III. And now this final word. God empowers you, and will sustain you to the end, and through the end of this life into His blessed eternal kingdom.
In our scripture lesson, Jesus was talking to His disciples about His coming death. He knew their concern. What were they going to do without Him? In verse 18 He said, “I will not leave you alone.” The Jerusalem Bible renders that “I will not leave you orphans.” Listen to more of what Jesus said in that setting: “I will come to you.”
“I shall ask the Father, and he will give you another Advocate, to be with you for ever, that Spirit of truth whom the world can never receive since it neither sees nor knows him; but you know him, because he is with you, he is in you. I will not leave you orphans; I will come back to you. In a short time the world will no longer see me, but you will see me because I live and you will live. On that day you will understand that I am in my Father and you in me and I in you.” (John 14:16-20)
The promise and the possibility are clear. Christ has given Himself to us in the Holy Spirit. So let me say it again: God empowers you, and will sustain you to the end and through the end of this life into His blessed eternal kingdom.
I can personally witness to this truth. I have not always been completely faithful to my calling, and I have sometimes misunderstood, but I have sought to be faithful, often taking the road less traveled because I believed that God was calling me. But my last turn in the road -leaving Christ Church and going to Asbury - has been my most dramatic one. For a 60-year-old to accept such a radically different expression of vocation - maybe at 45 or 50, but at 60! - smacks of recklessness.
But the Lord has been faithful. We have been empowered and sustained.
God is good - all the time. At particular times, when I needed the witness that I was not crazy, Christ was there. I had been at Asbury a couple of months, and the questions were swirling - what in the world am I doing? On a particular day when my confusion was almost debilitating, I met Joy, a young Chinese student. She told me the story of her conversion. She was exuberant and wanted me to know that through a missionary she had gotten a copy of my Workbook of Living Prayer and that had played a tremendous role in sustaining and shaping her spiritual life. she said, “I worked for three years to get to Asbury, never dreaming that the person who wrote the book that had meant so much to me would be my president.”
On another occasion, when I needed confirmation that I was following God’s call, another student came to tell me his story.
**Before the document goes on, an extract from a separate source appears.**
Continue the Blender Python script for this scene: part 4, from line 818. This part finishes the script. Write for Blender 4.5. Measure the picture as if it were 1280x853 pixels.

He’s a second-career person - has been a very successful attorney in Cincinnati. He said, “I need to tell you my story” and he did. He was set on fire by an Emmaus experience in Cincinnati. Through that ongoing Emmaus experience and the use of my book Alive in Christ he was spiritually nurtured and called to ministry. With tears in his eyes, he said, “You brought Emmaus to Cincinnati, you wrote that book, and here I am in seminary and I can’t believe it - you’re my president!”
God is good - all the time. Jerry and I have never been happier, never felt more in the stream of God’s grace. We have been empowered and sustained. And you know what? I believe God may make these next 10 years the most fruitful and exciting of my life.
So let me say it all again: God empowers us and will sustain us to the end and through the end into His blessed eternal kingdom. You can count on it.
1) God loves you. That means you are special, you have access to the Father, and you
can be forgiven;
2) God calls you - to discipleship, to witness, to be Christ to others; and
3) God empowers you, and will sustain you to the end and through the end of this life into His blessed eternal kingdom.